Dopo l’ascensione di Band, Brown e compagni, che completa quella tentata cinquant’anni prima da Aleister Crowley, Heinrich Pfannl e compagni, la loro via viene ripetuta più volte, e altri itinerari vengono tracciati sul versante nepalese del Kangch. Nel 1977, una spedizione militare indiana completa l’itinerario tentato per due volte, negli anni Trenta, dalle spedizioni tedesche dirette da Paul Bauer.
Non sappiamo quando, la promessa fatta alla gente del Sikkim viene tradita. Oggi – ma ormai da decenni – gli alpinisti, delle spedizioni commerciali e non, raggiungono il punto più alto del Kangchenjunga, piantando piccozze e ramponi nella neve che sarebbe dovuta restare inviolata.
Quasi tutte le spedizioni, va detto, salgono dal versante nepalese.
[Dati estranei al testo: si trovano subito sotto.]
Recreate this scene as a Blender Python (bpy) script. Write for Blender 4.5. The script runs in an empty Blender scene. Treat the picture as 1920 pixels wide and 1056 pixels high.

Quest’anno, tra Sherpa e clienti, la cima è stata raggiunta da una trentina di persone. Nel Sikkim indiano, dal 1977 a oggi vengono rilasciati solo altri due permessi, e sempre a spedizioni ufficiali. Il Kangch è l’unico “ottomila” dell’India, e più che motivazioni religiose sembra di vedere l’intenzione di fare del versante orientale di questa montagna una “riserva di caccia” degli alpinisti di New Delhi.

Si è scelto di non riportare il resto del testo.